> Data shown
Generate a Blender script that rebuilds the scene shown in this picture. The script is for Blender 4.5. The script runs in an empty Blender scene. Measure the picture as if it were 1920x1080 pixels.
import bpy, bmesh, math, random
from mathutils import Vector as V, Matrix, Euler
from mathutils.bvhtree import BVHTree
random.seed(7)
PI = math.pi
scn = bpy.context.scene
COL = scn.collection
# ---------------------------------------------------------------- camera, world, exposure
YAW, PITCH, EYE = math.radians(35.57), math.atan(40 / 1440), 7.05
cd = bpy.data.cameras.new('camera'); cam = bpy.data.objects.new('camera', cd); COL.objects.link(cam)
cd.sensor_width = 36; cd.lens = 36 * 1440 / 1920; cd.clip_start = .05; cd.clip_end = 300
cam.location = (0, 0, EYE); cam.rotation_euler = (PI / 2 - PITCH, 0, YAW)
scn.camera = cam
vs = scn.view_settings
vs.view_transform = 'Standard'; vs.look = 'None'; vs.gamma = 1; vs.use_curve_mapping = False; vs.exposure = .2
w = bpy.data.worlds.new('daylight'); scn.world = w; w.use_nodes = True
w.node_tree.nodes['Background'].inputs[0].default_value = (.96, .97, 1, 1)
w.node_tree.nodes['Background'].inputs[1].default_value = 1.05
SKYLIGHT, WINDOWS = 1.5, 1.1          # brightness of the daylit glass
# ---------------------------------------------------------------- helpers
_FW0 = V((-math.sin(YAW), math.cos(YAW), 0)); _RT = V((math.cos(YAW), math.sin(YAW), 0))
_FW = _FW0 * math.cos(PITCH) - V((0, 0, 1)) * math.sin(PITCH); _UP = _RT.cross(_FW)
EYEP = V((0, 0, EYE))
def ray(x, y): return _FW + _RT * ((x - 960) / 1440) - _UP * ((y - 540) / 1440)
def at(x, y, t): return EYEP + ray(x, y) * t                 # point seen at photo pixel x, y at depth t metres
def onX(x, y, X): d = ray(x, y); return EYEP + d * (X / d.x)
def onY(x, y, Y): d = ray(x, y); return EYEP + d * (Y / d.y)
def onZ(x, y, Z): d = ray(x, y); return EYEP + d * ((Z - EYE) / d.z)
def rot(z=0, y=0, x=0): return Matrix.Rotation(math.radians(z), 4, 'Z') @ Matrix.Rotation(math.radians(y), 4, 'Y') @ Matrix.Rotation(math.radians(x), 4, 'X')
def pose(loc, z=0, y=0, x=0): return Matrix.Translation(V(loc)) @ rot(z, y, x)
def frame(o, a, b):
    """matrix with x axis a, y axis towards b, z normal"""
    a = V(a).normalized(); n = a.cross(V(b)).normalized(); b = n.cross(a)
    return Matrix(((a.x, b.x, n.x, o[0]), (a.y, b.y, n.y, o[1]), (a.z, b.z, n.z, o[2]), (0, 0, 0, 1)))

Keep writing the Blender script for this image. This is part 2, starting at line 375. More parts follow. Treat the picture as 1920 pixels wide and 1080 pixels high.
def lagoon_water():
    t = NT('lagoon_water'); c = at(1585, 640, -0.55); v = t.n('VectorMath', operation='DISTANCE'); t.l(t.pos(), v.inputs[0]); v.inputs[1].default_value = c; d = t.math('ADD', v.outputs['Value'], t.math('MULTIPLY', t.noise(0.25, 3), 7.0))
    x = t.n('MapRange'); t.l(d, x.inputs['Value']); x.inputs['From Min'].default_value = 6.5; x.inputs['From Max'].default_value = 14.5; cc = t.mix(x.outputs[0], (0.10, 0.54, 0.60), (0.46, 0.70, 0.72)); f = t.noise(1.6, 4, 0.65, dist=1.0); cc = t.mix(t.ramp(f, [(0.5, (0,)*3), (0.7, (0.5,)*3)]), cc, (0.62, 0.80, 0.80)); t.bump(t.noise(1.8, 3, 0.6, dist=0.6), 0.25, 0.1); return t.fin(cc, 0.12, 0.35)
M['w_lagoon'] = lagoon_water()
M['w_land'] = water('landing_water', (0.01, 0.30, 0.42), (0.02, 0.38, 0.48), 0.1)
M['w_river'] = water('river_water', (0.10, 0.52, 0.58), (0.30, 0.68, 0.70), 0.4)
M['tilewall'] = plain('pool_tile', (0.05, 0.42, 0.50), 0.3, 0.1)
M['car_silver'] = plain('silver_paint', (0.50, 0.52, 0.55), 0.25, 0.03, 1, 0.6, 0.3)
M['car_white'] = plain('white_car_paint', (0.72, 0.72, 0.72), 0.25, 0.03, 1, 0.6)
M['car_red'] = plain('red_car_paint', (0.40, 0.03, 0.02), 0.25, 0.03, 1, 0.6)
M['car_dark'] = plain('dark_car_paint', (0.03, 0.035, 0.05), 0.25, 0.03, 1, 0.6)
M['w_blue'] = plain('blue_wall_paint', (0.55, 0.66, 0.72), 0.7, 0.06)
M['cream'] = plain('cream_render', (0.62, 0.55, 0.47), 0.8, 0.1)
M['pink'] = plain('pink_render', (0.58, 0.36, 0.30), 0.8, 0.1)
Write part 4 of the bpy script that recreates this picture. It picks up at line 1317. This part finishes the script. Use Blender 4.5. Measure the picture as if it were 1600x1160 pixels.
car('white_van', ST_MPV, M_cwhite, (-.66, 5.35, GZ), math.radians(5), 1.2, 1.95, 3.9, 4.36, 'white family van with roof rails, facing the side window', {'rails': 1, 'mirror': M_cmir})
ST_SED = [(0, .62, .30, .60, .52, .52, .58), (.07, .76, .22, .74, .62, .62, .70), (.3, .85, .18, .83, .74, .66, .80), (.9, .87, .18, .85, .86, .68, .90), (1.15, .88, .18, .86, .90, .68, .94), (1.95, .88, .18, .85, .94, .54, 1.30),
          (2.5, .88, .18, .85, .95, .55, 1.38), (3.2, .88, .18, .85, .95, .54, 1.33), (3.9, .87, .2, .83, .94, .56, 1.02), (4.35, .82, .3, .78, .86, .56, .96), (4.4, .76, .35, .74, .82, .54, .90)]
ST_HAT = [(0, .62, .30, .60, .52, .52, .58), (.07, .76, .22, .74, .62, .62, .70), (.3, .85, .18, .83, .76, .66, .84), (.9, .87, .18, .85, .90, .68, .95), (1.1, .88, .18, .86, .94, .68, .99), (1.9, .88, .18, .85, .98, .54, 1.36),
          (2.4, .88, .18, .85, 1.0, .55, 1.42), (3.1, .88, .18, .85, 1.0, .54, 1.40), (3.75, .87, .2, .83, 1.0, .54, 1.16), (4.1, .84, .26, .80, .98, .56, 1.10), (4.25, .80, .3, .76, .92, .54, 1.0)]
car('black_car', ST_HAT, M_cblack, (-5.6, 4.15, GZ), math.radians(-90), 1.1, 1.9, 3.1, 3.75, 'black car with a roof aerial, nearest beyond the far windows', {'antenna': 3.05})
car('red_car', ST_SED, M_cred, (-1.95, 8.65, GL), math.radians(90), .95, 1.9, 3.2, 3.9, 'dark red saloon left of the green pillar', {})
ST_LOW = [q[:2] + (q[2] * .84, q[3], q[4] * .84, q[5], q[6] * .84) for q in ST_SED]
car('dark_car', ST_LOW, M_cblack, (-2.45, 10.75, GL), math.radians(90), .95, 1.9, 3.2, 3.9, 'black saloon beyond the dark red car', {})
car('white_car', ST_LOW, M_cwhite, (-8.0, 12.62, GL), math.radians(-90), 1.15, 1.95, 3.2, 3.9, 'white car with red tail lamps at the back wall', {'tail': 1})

> The task
Write out all of the records above exactly as they appear.

> Final result
Generate a Blender script that rebuilds the scene shown in this picture. The script is for Blender 4.5. The script runs in an empty Blender scene. Measure the picture as if it were 1920x1080 pixels.
import bpy, bmesh, math, random
from mathutils import Vector as V, Matrix, Euler
from mathutils.bvhtree import BVHTree
random.seed(7)
PI = math.pi
scn = bpy.context.scene
COL = scn.collection
# ---------------------------------------------------------------- camera, world, exposure
YAW, PITCH, EYE = math.radians(35.57), math.atan(40 / 1440), 7.05
cd = bpy.data.cameras.new('camera'); cam = bpy.data.objects.new('camera', cd); COL.objects.link(cam)
cd.sensor_width = 36; cd.lens = 36 * 1440 / 1920; cd.clip_start = .05; cd.clip_end = 300
cam.location = (0, 0, EYE); cam.rotation_euler = (PI / 2 - PITCH, 0, YAW)
scn.camera = cam
vs = scn.view_settings
vs.view_transform = 'Standard'; vs.look = 'None'; vs.gamma = 1; vs.use_curve_mapping = False; vs.exposure = .2
w = bpy.data.worlds.new('daylight'); scn.world = w; w.use_nodes = True
w.node_tree.nodes['Background'].inputs[0].default_value = (.96, .97, 1, 1)
w.node_tree.nodes['Background'].inputs[1].default_value = 1.05
SKYLIGHT, WINDOWS = 1.5, 1.1          # brightness of the daylit glass
# ---------------------------------------------------------------- helpers
_FW0 = V((-math.sin(YAW), math.cos(YAW), 0)); _RT = V((math.cos(YAW), math.sin(YAW), 0))
_FW = _FW0 * math.cos(PITCH) - V((0, 0, 1)) * math.sin(PITCH); _UP = _RT.cross(_FW)
EYEP = V((0, 0, EYE))
def ray(x, y): return _FW + _RT * ((x - 960) / 1440) - _UP * ((y - 540) / 1440)
def at(x, y, t): return EYEP + ray(x, y) * t                 # point seen at photo pixel x, y at depth t metres
def onX(x, y, X): d = ray(x, y); return EYEP + d * (X / d.x)
def onY(x, y, Y): d = ray(x, y); return EYEP + d * (Y / d.y)
def onZ(x, y, Z): d = ray(x, y); return EYEP + d * ((Z - EYE) / d.z)
def rot(z=0, y=0, x=0): return Matrix.Rotation(math.radians(z), 4, 'Z') @ Matrix.Rotation(math.radians(y), 4, 'Y') @ Matrix.Rotation(math.radians(x), 4, 'X')
def pose(loc, z=0, y=0, x=0): return Matrix.Translation(V(loc)) @ rot(z, y, x)
def frame(o, a, b):
    """matrix with x axis a, y axis towards b, z normal"""
    a = V(a).normalized(); n = a.cross(V(b)).normalized(); b = n.cross(a)
    return Matrix(((a.x, b.x, n.x, o[0]), (a.y, b.y, n.y, o[1]), (a.z, b.z, n.z, o[2]), (0, 0, 0, 1)))

Keep writing the Blender script for this image. This is part 2, starting at line 375. More parts follow. Treat the picture as 1920 pixels wide and 1080 pixels high.
def lagoon_water():
    t = NT('lagoon_water'); c = at(1585, 640, -0.55); v = t.n('VectorMath', operation='DISTANCE'); t.l(t.pos(), v.inputs[0]); v.inputs[1].default_value = c; d = t.math('ADD', v.outputs['Value'], t.math('MULTIPLY', t.noise(0.25, 3), 7.0))
    x = t.n('MapRange'); t.l(d, x.inputs['Value']); x.inputs['From Min'].default_value = 6.5; x.inputs['From Max'].default_value = 14.5; cc = t.mix(x.outputs[0], (0.10, 0.54, 0.60), (0.46, 0.70, 0.72)); f = t.noise(1.6, 4, 0.65, dist=1.0); cc = t.mix(t.ramp(f, [(0.5, (0,)*3), (0.7, (0.5,)*3)]), cc, (0.62, 0.80, 0.80)); t.bump(t.noise(1.8, 3, 0.6, dist=0.6), 0.25, 0.1); return t.fin(cc, 0.12, 0.35)
M['w_lagoon'] = lagoon_water()
M['w_land'] = water('landing_water', (0.01, 0.30, 0.42), (0.02, 0.38, 0.48), 0.1)
M['w_river'] = water('river_water', (0.10, 0.52, 0.58), (0.30, 0.68, 0.70), 0.4)
M['tilewall'] = plain('pool_tile', (0.05, 0.42, 0.50), 0.3, 0.1)
M['car_silver'] = plain('silver_paint', (0.50, 0.52, 0.55), 0.25, 0.03, 1, 0.6, 0.3)
M['car_white'] = plain('white_car_paint', (0.72, 0.72, 0.72), 0.25, 0.03, 1, 0.6)
M['car_red'] = plain('red_car_paint', (0.40, 0.03, 0.02), 0.25, 0.03, 1, 0.6)
M['car_dark'] = plain('dark_car_paint', (0.03, 0.035, 0.05), 0.25, 0.03, 1, 0.6)
M['w_blue'] = plain('blue_wall_paint', (0.55, 0.66, 0.72), 0.7, 0.06)
M['cream'] = plain('cream_render', (0.62, 0.55, 0.47), 0.8, 0.1)
M['pink'] = plain('pink_render', (0.58, 0.36, 0.30), 0.8, 0.1)
Write part 4 of the bpy script that recreates this picture. It picks up at line 1317. This part finishes the script. Use Blender 4.5. Measure the picture as if it were 1600x1160 pixels.
car('white_van', ST_MPV, M_cwhite, (-.66, 5.35, GZ), math.radians(5), 1.2, 1.95, 3.9, 4.36, 'white family van with roof rails, facing the side window', {'rails': 1, 'mirror': M_cmir})
ST_SED = [(0, .62, .30, .60, .52, .52, .58), (.07, .76, .22, .74, .62, .62, .70), (.3, .85, .18, .83, .74, .66, .80), (.9, .87, .18, .85, .86, .68, .90), (1.15, .88, .18, .86, .90, .68, .94), (1.95, .88, .18, .85, .94, .54, 1.30),
          (2.5, .88, .18, .85, .95, .55, 1.38), (3.2, .88, .18, .85, .95, .54, 1.33), (3.9, .87, .2, .83, .94, .56, 1.02), (4.35, .82, .3, .78, .86, .56, .96), (4.4, .76, .35, .74, .82, .54, .90)]
ST_HAT = [(0, .62, .30, .60, .52, .52, .58), (.07, .76, .22, .74, .62, .62, .70), (.3, .85, .18, .83, .76, .66, .84), (.9, .87, .18, .85, .90, .68, .95), (1.1, .88, .18, .86, .94, .68, .99), (1.9, .88, .18, .85, .98, .54, 1.36),
          (2.4, .88, .18, .85, 1.0, .55, 1.42), (3.1, .88, .18, .85, 1.0, .54, 1.40), (3.75, .87, .2, .83, 1.0, .54, 1.16), (4.1, .84, .26, .80, .98, .56, 1.10), (4.25, .80, .3, .76, .92, .54, 1.0)]
car('black_car', ST_HAT, M_cblack, (-5.6, 4.15, GZ), math.radians(-90), 1.1, 1.9, 3.1, 3.75, 'black car with a roof aerial, nearest beyond the far windows', {'antenna': 3.05})
car('red_car', ST_SED, M_cred, (-1.95, 8.65, GL), math.radians(90), .95, 1.9, 3.2, 3.9, 'dark red saloon left of the green pillar', {})
ST_LOW = [q[:2] + (q[2] * .84, q[3], q[4] * .84, q[5], q[6] * .84) for q in ST_SED]
car('dark_car', ST_LOW, M_cblack, (-2.45, 10.75, GL), math.radians(90), .95, 1.9, 3.2, 3.9, 'black saloon beyond the dark red car', {})
car('white_car', ST_LOW, M_cwhite, (-8.0, 12.62, GL), math.radians(-90), 1.15, 1.95, 3.2, 3.9, 'white car with red tail lamps at the back wall', {'tail': 1})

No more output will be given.